FT.com (Financial Times)

Demand for bullion puts strain on vaults

June 12, 2010

By Javier Blas in London,  June 12, 2010

Veteran gold traders are fascinated by the sea-change in bullion demand - and the strains it is putting on banks and security companies' network of cavernous vaults.

Neil Clift, managing director at JPMorgan, told an industry conference recently he remembered going down to the bank's vault, one of the biggest in London, more than a decade ago and seeing "literally one pallet of gold, which was all we had".

"If you go to our vault now or you go to HSBC's vault or certainly the Bank of England's vault, you will see a very, very different story," he said.

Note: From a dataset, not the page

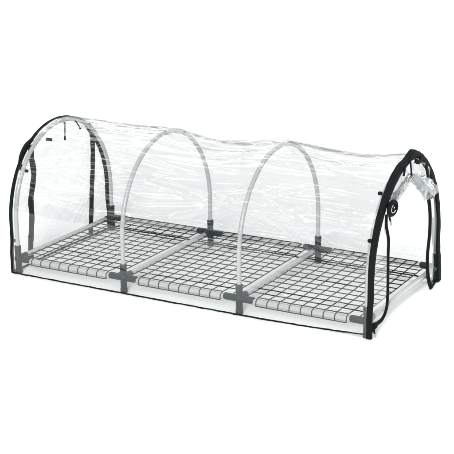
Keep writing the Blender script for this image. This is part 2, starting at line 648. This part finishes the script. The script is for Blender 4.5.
# --- left end tie tabs and straps (on the inner side of the hoop)
for (x, y, z, a) in ((-.893, -.120, .596, .6), (-.906, -.300, .480, 1.0), (-.912, -.388, .155, 1.57)):
    m = MB()
    m.box((x, y, z), .026, .020, .014, Matrix.Rotation(-a * 0.4, 3, 'X'))
    m.build('tie_tab', M_BIND, cover)
for pts in ([(-.895, .012, .655), (-.892, .010, .640), (-.891, .008, .612), (-.892, .005, .567)],
            [(-.895, .083, .660), (-.892, .100, .645), (-.890, .118, .622), (-.890, .137, .596)]):
    m = MB()
    m.ribbon(catmull(pts, 20), (.85, -.5, 0), [.010] * 7 + [.006] * 7 + [.010] * 6, .003)
    m.build('tie_strap', M_BIND, cover)
# loop of strap bulging out of the left arch
m = MB()
m.ribbon(catmull([(-.922, -.215, .612), (-.925, -.262, .590), (-.925, -.300, .548), (-.924, -.312, .505), (-.922, -.306, .490)], 24), (0, -.75, .65), .020, .012)
m.build('tie_loop', M_BIND, cover)

# --- right end: front and back strips beside the open doorway
ZF = [(-.27, .498), (-.267, .45), (-.241, .387), (-.24, .317), (-.236, .228), (-.233, .148), (-.241, .085), (-.281, .050), (-.334, .046), (-.385, .050)]
ZB = [(.210, .470), (.243, .382), (.249, .282), (.232, .187), (.237, .119), (.258, .053), (.297, .004)]
zf = catmull([(.922, *p) for p in ZF], 70)
zb = catmull([(.920, *p) for p in ZB], 60)


def strip_film(name, A, B, seed, mat, amp=.004):
    """film between two edge curves"""
    n, m_ = len(A), 24
    r = np.random.default_rng(seed)
    v = np.zeros((n, m_, 3))
    for j in range(m_):
        t = j / (m_ - 1)
        v[:, j] = A * (1 - t) + B * t
        ph = r.uniform(0, 6.3)
        v[:, j, 0] += amp * math.sin(math.pi * t) * np.sin(np.linspace(0, 9, n) + 3 * t)
    return grid_mesh(name, v.reshape(-1, 3), n, m_, mat, cover)


A = catmull([(.922, -.30, .56), (.922, -.335, .49), (.922, -.365, .40), (.922, -.392, .28), (.920, -.400, .17), (.918, -.402, .08), (.916, -.400, .035)], 70)
strip_film('door_side_film', A, zf, 1, M_END)
B = catmull([(.905, .30, .50), (.905, .345, .42), (.905, .375, .33), (.904, .385, .22), (.904, .388, .12), (.904, .392, .05), (.905, .400, .006)], 60)
strip_film('door_side_film', B, zb, 2, M_END)
for pp, w in ((zf, .020), (zb, .032)):
    m = MB()
    m.ribbon(pp, (1, 0, 0), w, .006)
    z = m.build('zip_tape', M_BIND, cover)
    m = MB()
    m.tube([p + np.array([.0042, 0, 0]) for p in pp], .0026, 8)
    m.build('zip_teeth', M_ZIP, z)
# bottom corner of the back strip and its loose hem
m = MB()
m.tube(catmull([(.920, .297, .006), (.916, .33, .008), (.910, .37, .012), (.904, .405, .022)], 20), .005, 8)
m.build('hem', M_BIND, cover)

# --- zip pulls
def pull(a, b, seed):
    a, b = Vector(a), Vector(b)
    d = (b - a)
    m = MB()
    m.ribbon([a + d * t for t in (0, .2, .4, .6)], (1, 0, 0), [.008, .012, .010, .007], .005)
    z = m.build('zip_pull', M_BIND, cover)
    m = MB()
    m.ribbon([a + d * t for t in (.58, .7, .85, 1.0)], (1, 0, 0), [.007, .012, .012, .009], .004)
    m.build('pull_tab', M_METAL, z)


pull((.930, -.262, .496), (.932, -.236, .446), 1)
pull((.930, -.398, .046), (.934, -.384, .004), 2)
m = MB()
m.ellipsoid((.924, -.372, .048), .012, .018, .014)
m.ellipsoid((.926, -.395, .040), .010, .014, .012)
m.build('corner_knot', M_BIND, cover)

# --- clips on the right hoop, outside the film
for (x, y, z, w) in ((.912, -.284, .590, .016), (.913, -.372, .412, .020)):
    m = MB()
    m.box((x - w / 2, y - .014, z + .004), w, .014, .013)
    m.build('tie_tab', M_BIND, cover)

# --- open door rolled up under the crown
ro = np.random.default_rng(4)


def roll(pts, r0, r1, seed):
    r = np.random.default_rng(seed)
    n, sg = 110, 110
    pp = catmull(pts, n)
    v = np.zeros((n, sg, 3))
    f1, f2, f3 = r.uniform(0, 6, 3)
    for i in range(n):
        t = i / (n - 1)
        d = pp[min(i + 1, n - 1)] - pp[max(i - 1, 0)]
        d /= np.linalg.norm(d)
        a1 = np.array([1.0, 0, 0])
        a2 = np.cross(d, a1)
        for k in range(sg):
            a = 2 * math.pi * k / (sg - 1) * 2.2          # spiral: two and a bit turns
            rad = (r0 + (r1 - r0) * t) * (1 - 0.28 * k / sg)
            rad *= 1 + .16 * math.sin(3 * a + f1 + 5 * t) + .10 * math.sin(5 * a + f2 - 9 * t) + .06 * math.sin(17 * t + f3 + a) + .045 * math.sin(31 * t - 7 * a + f1) + .05 * (1 - abs(math.sin(13 * t + 4 * a + f2))) ** 3 * 1.6
            v[i, k] = pp[i] + a1 * math.cos(a) * rad * .8 + a2 * math.sin(a) * rad
    return grid_mesh('rolled_door', v.reshape(-1, 3), n, sg, M_ROLL, cover)


roll([(.930, -.020, .603), (.934, .045, .570), (.936, .117, .532), (.934, .205, .492)], .018, .046, 1)
roll([(.930, -.035, .610), (.934, -.117, .586), (.932, -.175, .564), (.922, -.225, .538)], .015, .022, 2)
# crumpled film hanging between the crown and the rolls
n, mm = 70, 90
v = np.zeros((n, mm, 3))
for j in range(mm):
    t = j / (mm - 1)
    y = -.25 + t * .47
    ztop = ZC + (HB - .01) * math.sqrt(max(0, 1 - (y / (HW - .005)) ** 2))
    zbot = .590 - abs(y + .03) * (.37 if y < -.03 else .46)
    for i in range(n):
        u = i / (n - 1)
        z = ztop + (zbot - ztop) * u
        v[i, j] = (.918 + .010 * u + .006 * math.sin(38 * y + 5 * u) * math.sin(math.pi * u) + .004 * math.sin(90 * y - 30 * z), y, z)
grid_mesh('door_top_film', v.reshape(-1, 3), n, mm, M_ROLL, cover)
m = MB()
m.ribbon(catmull([(.932, -.046, .680), (.936, -.044, .640), (.940, -.040, .600)], 12), (1, 0, 0), .013, .004)
m.build('tie_strap', M_BIND, cover)
m = MB()
m.ribbon(catmull([(.930, -.100, .664), (.933, -.112, .645), (.932, -.118, .628)], 12), (1, 0, 0), .013, .006)
m.build('tie_strap', M_BIND, cover)
m = MB()
m.ribbon(catmull([(.926, .155, .610), (.930, .168, .575), (.930, .176, .540)], 12), (1, 0, 0), .020, .006)
m.build('tie_strap', M_BIND, cover)
m = MB()
m.ribbon(catmull([(.929, .020, .664), (.932, .036, .655), (.933, .055, .651), (.932, .074, .654), (.929, .090, .660)], 16), (1, 0, 0), .020, .008)
m.build('tie_loop', M_BIND, cover)
m = MB()
m.ribbon(catmull([(.952, .178, .515), (.958, .200, .500), (.956, .214, .480), (.948, .214, .464), (.938, .200, .455)], 16), (.6, .4, .6), .008, .004)
m.build('tie_strap', M_BIND, cover)

# coiled strap with pale ring on the front zip
m = MB()
ring = [(.940, -.250 + .038 * math.cos(a), .524 + .026 * math.sin(a)) for a in np.linspace(0, 2 * math.pi, 33)]
m.tube(ring, .0095, 10, False)
rc = m.build('strap_coil', M_BIND, cover)
m = MB()
m.tube([(.946, -.250 + .026 * math.cos(a), .523 + .017 * math.sin(a)) for a in np.linspace(math.pi * .62, math.pi * 1.75, 24)], .0017, 8)
m.build('pale_rim', M_WHITE, rc)
m = MB()
m.ellipsoid((.938, -.250, .525), .010, .024, .016)
m.box((.934, -.250, .524), .006, .066, .044)
m.build('coil_core', M_BIND, rc)
m = MB()
m.ellipsoid((.948, -.250, .527), .002, .0042, .0028)
m.build('rivet', M_WHITE, rc)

Banks estimate that at least 250m ounces of gold are stored in London, the world's most important vaulting hub, equal to $310bn - about two years of mine supply. The BofE holds a substantial chunk of that gold, much of it on behalf of other parties.

Additional, and significant, amounts are stored in other gold hubs, including New York, Zurich, Geneva, Toronto, Johannesburg, Hong-Kong and Singapore.

The boom in vaulting demand comes on the back of what industry executives say is a "new gold market", driven by investors rather than by the jewellery sector.

GFMS, the precious metals consultancy, says investors last year bought more gold than buyers of jewellery for the first time in three decades. Investment demand doubled to 1,820 tonnes, while jewellery purchases fell 23 per cent to 1,687 tonnes, a 21-year low. The change is critical for the networks of vaults because investors tend to buy and to hold their bars and coins, needing vault space for years if not decades, while fabricators of jewellery only use vaults as a short stop-over.

The surge in investor demand has fuelled prices, pushing gold this week to a nominal all-time high of $1,251.20 a troy ounce. Adjusted for inflation, gold prices are still a long way from their record above $2,300 in 1980, however.

Much of this investor demand comes from physically backed exchange traded funds. Bullion holdings of the world's largest ETF, the New York-listed SPDR Gold Trust, yesterday hit a record of 42m ounces, more than the holdings of most central banks. Its gold is stored at an enormous HSBC vault in London.

The rapid growth of gold ETFs, together with investors buying bars and coins, is straining the logistics to store and move physical gold worldwide. "Demand has been strong this year as there has been increased interest from different segments of the client community," a Swiss-based banker says.

Vault space is at a premium in a business dominated by few names. Among them are banks such as HSBC, JPMorgan, The Bank of Nova Scotia, UBS or Credit Suisse, security companies Brink's and Via Mat International and refiner Johnson Matthey.

Some central banks, including the Bank of England and the Federal Reserve Bank of New York, also provide vault space to banks, countries and international institutions, such as the International Monetary Fund. But central banks tend to keep their vaults for themselves, even if space is ample nowadays due to large disposals of gold during the last 20 years, particularly in Europe.

Yet while some bankers say space is available - particularly in Zurich - others still acknowledge problems at times of peak demand, such as now.

The size of vaults is not the main bottleneck. More important is staff - some of which retired years ago and were never replaced as vaulting services languished during the 1990s - and the fleet of armoured trucks to move the gold. "Vault staff are doing overtime, working six days a week," says a senior dealer. Another industry executive says: "[The vaults are] absolutely up to the ceiling. Space is really short."

Frank Ziegler, head of precious metals at BayernLB, says to get enough staff inside the vault is a challenge. "You have to pick and pack the gold - if you have orders which are 300 per cent higher than usual you have not got the manpower," he says. "We have put 20 per cent more people on the vault."

Executives add that the supply of armoured tracks can also form bottlenecks.

Last month alone, banks in London made transfers of 24.7m ounces of gold, a 54.9 per cent monthly rise, the biggest month-on-month jump since these statistics were first produced in 1996, according to the London Bullion Market Association.

Limits imposed by insurers, as prices have risen 85 per cent during the last three years, constrain the amount of gold shipped in planes.

Tight vault space, lack of staff and transportation bottlenecks strain the logistics of moving and storing gold. But the industry is not complaining. Banks and security companies are cashing in on the boom, reaping record fees for storing the precious metal.